Spectrum and stabilization in hyperbolic problems (Q1991904)

The authors studies the mixed problem \[ \begin{gathered} u_{tt}-\Delta u=0,\quad t>0, \quad x\in\Omega, \\ u=0,\quad x\in\partial\Omega, \qquad u(0,x)=f(x),\qquad u_t(0,x)=g(x). \end{gathered} \] Here \(\Omega\subseteq\mathbb{R}^n\), \(n\geqslant 2\), which can be also unbounded. The main aim is to study the relationship between spectral properties of the Laplace operator and the stabilization of the solutions as \(t\to+\infty\). Denote \(\mathcal{E}_{\Omega'}(t):=\|\nabla u\|_{L_2(\Omega')}^2\). The main results are as follows. The first result states that if \[ \lim_{t\to+\infty} \frac{1}{t}\int_{0}^{t}\mathcal{E}_{\Omega'(\tau)}d\tau=0 \tag{1} \] for each \(\Omega'\subset\Omega\) and \(\Omega\) is bounded, then \(u=0\). The second result concerns an unbounded domain \(\Omega\) and it says that, if the point spectrum of the Dirichlet Laplacian in \(\Omega\) is non-empty, then there exist functions \(f, g \in C_0^\infty(\Omega)\) and a bounded domain \(\Omega'\subset\Omega\) such that \[ \liminf_{t\to+\infty} \mathcal{E}_{\Omega'}(t)>0. \] If the point spectrum is empty, then for \(f\in \overset{\circ}{H}^1(\Omega)\), \(g\in L_2(\Omega)\) and bounded domains \(\Omega'\subset\Omega\) we again have (1).

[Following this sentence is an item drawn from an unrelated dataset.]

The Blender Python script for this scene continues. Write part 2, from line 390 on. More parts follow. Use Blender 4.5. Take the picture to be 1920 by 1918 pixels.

If in addition we know that the spectrum of the Dirichlet Laplacian is absolutely continuous, then \[ \lim_{t\to+\infty} \mathcal{E}_{\Omega'}(t)=0. \] The paper also contains a series of theorems providing more detailed information about the decay of \(\mathcal{E}_{\Omega'}(t)\).